Aim:
Would you transcribe the listing that follows, character for character, and omit its images?
#### Raw data ####
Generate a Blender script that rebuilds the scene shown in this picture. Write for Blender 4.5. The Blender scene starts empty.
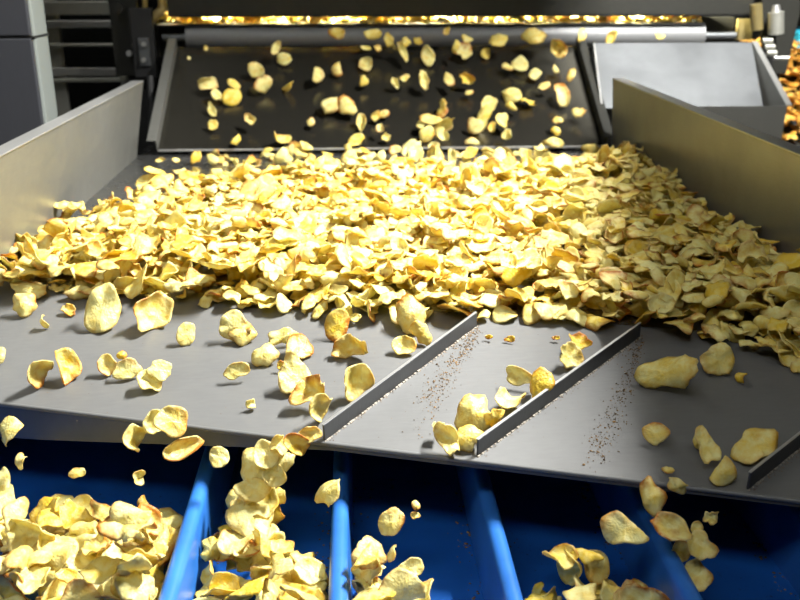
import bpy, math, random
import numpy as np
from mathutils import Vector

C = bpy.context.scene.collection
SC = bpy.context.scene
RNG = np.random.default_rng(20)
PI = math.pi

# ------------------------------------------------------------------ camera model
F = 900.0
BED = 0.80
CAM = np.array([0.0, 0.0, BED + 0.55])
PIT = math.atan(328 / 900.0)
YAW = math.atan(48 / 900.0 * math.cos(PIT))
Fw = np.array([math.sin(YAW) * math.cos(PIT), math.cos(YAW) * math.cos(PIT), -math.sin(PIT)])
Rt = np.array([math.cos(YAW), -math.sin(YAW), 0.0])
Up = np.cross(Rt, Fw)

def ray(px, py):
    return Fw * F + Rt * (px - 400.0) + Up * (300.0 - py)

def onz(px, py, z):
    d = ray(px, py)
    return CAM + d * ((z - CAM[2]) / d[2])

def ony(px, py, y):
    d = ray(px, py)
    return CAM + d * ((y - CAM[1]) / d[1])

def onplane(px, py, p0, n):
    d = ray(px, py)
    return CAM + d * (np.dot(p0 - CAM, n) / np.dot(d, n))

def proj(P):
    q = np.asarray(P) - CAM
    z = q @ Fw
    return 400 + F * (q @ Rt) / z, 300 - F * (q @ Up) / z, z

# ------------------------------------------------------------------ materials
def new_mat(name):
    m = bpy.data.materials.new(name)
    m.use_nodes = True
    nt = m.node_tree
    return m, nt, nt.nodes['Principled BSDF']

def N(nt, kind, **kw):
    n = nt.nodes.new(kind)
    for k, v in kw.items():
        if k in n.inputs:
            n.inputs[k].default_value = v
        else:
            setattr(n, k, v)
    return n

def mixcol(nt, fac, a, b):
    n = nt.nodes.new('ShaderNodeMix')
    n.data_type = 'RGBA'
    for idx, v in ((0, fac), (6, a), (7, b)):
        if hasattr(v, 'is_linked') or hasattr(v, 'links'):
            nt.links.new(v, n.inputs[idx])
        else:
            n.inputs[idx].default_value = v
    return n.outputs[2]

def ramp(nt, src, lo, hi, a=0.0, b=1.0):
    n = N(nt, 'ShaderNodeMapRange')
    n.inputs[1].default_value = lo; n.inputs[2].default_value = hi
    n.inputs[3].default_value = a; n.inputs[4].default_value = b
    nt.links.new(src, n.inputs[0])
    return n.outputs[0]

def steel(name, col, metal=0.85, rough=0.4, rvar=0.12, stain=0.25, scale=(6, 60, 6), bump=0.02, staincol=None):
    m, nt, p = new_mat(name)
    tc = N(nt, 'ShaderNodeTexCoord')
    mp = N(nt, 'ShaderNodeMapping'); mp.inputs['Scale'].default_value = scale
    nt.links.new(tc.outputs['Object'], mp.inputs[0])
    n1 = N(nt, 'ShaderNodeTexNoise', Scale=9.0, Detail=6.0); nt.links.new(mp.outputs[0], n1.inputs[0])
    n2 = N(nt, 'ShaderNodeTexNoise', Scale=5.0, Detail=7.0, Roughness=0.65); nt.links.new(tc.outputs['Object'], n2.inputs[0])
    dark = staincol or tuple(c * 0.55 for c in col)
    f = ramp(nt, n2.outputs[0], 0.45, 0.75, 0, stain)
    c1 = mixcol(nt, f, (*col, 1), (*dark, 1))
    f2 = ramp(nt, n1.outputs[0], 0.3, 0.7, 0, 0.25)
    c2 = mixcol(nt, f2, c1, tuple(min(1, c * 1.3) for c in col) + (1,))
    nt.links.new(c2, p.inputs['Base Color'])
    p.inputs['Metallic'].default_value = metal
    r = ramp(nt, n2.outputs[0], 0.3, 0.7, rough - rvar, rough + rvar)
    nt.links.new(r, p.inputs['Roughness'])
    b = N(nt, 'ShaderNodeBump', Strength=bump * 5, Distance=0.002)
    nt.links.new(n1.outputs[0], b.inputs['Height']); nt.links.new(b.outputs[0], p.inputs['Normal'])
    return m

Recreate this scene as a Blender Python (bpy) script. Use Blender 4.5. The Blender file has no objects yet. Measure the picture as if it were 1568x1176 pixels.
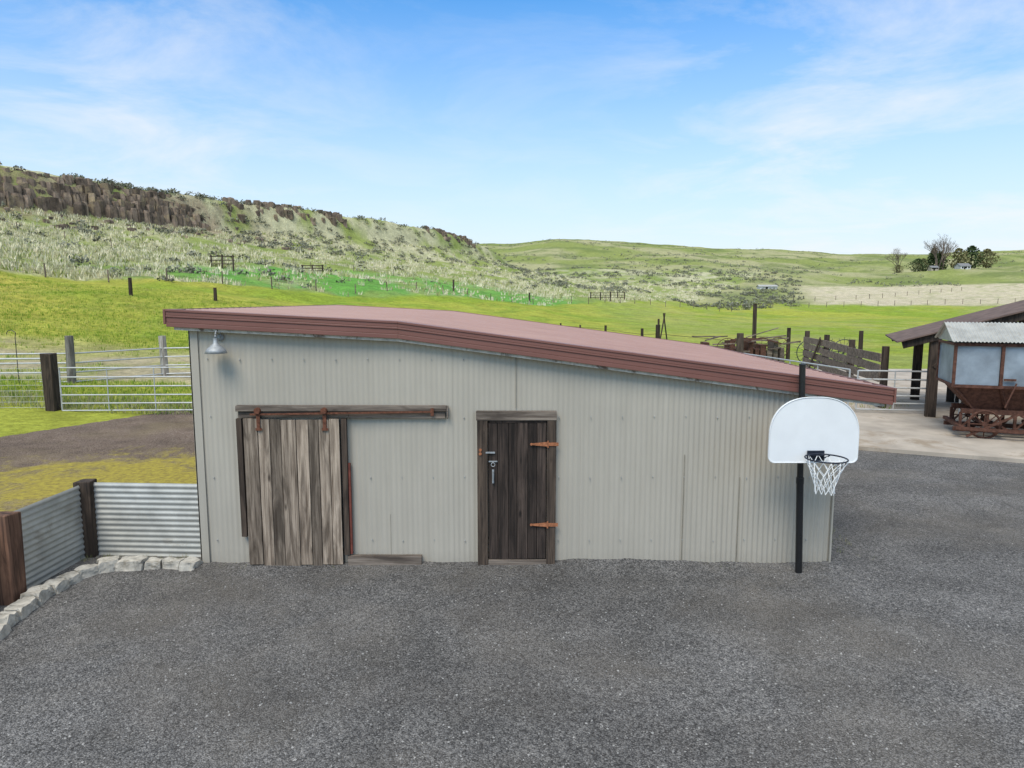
####
Output:
Generate a Blender script that rebuilds the scene shown in this picture. Write for Blender 4.5. The Blender scene starts empty.
import bpy, math, random
import numpy as np
from mathutils import Vector

C = bpy.context.scene.collection
SC = bpy.context.scene
RNG = np.random.default_rng(20)
PI = math.pi

# ------------------------------------------------------------------ camera model
F = 900.0
BED = 0.80
CAM = np.array([0.0, 0.0, BED + 0.55])
PIT = math.atan(328 / 900.0)
YAW = math.atan(48 / 900.0 * math.cos(PIT))
Fw = np.array([math.sin(YAW) * math.cos(PIT), math.cos(YAW) * math.cos(PIT), -math.sin(PIT)])
Rt = np.array([math.cos(YAW), -math.sin(YAW), 0.0])
Up = np.cross(Rt, Fw)

def ray(px, py):
    return Fw * F + Rt * (px - 400.0) + Up * (300.0 - py)

def onz(px, py, z):
    d = ray(px, py)
    return CAM + d * ((z - CAM[2]) / d[2])

def ony(px, py, y):
    d = ray(px, py)
    return CAM + d * ((y - CAM[1]) / d[1])

def onplane(px, py, p0, n):
    d = ray(px, py)
    return CAM + d * (np.dot(p0 - CAM, n) / np.dot(d, n))

def proj(P):
    q = np.asarray(P) - CAM
    z = q @ Fw
    return 400 + F * (q @ Rt) / z, 300 - F * (q @ Up) / z, z

# ------------------------------------------------------------------ materials
def new_mat(name):
    m = bpy.data.materials.new(name)
    m.use_nodes = True
    nt = m.node_tree
    return m, nt, nt.nodes['Principled BSDF']

def N(nt, kind, **kw):
    n = nt.nodes.new(kind)
    for k, v in kw.items():
        if k in n.inputs:
            n.inputs[k].default_value = v
        else:
            setattr(n, k, v)
    return n

def mixcol(nt, fac, a, b):
    n = nt.nodes.new('ShaderNodeMix')
    n.data_type = 'RGBA'
    for idx, v in ((0, fac), (6, a), (7, b)):
        if hasattr(v, 'is_linked') or hasattr(v, 'links'):
            nt.links.new(v, n.inputs[idx])
        else:
            n.inputs[idx].default_value = v
    return n.outputs[2]

def ramp(nt, src, lo, hi, a=0.0, b=1.0):
    n = N(nt, 'ShaderNodeMapRange')
    n.inputs[1].default_value = lo; n.inputs[2].default_value = hi
    n.inputs[3].default_value = a; n.inputs[4].default_value = b
    nt.links.new(src, n.inputs[0])
    return n.outputs[0]

def steel(name, col, metal=0.85, rough=0.4, rvar=0.12, stain=0.25, scale=(6, 60, 6), bump=0.02, staincol=None):
    m, nt, p = new_mat(name)
    tc = N(nt, 'ShaderNodeTexCoord')
    mp = N(nt, 'ShaderNodeMapping'); mp.inputs['Scale'].default_value = scale
    nt.links.new(tc.outputs['Object'], mp.inputs[0])
    n1 = N(nt, 'ShaderNodeTexNoise', Scale=9.0, Detail=6.0); nt.links.new(mp.outputs[0], n1.inputs[0])
    n2 = N(nt, 'ShaderNodeTexNoise', Scale=5.0, Detail=7.0, Roughness=0.65); nt.links.new(tc.outputs['Object'], n2.inputs[0])
    dark = staincol or tuple(c * 0.55 for c in col)
    f = ramp(nt, n2.outputs[0], 0.45, 0.75, 0, stain)
    c1 = mixcol(nt, f, (*col, 1), (*dark, 1))
    f2 = ramp(nt, n1.outputs[0], 0.3, 0.7, 0, 0.25)
    c2 = mixcol(nt, f2, c1, tuple(min(1, c * 1.3) for c in col) + (1,))
    nt.links.new(c2, p.inputs['Base Color'])
    p.inputs['Metallic'].default_value = metal
    r = ramp(nt, n2.outputs[0], 0.3, 0.7, rough - rvar, rough + rvar)
    nt.links.new(r, p.inputs['Roughness'])
    b = N(nt, 'ShaderNodeBump', Strength=bump * 5, Distance=0.002)
    nt.links.new(n1.outputs[0], b.inputs['Height']); nt.links.new(b.outputs[0], p.inputs['Normal'])
    return m

Recreate this scene as a Blender Python (bpy) script. Use Blender 4.5. The Blender file has no objects yet. Measure the picture as if it were 1568x1176 pixels.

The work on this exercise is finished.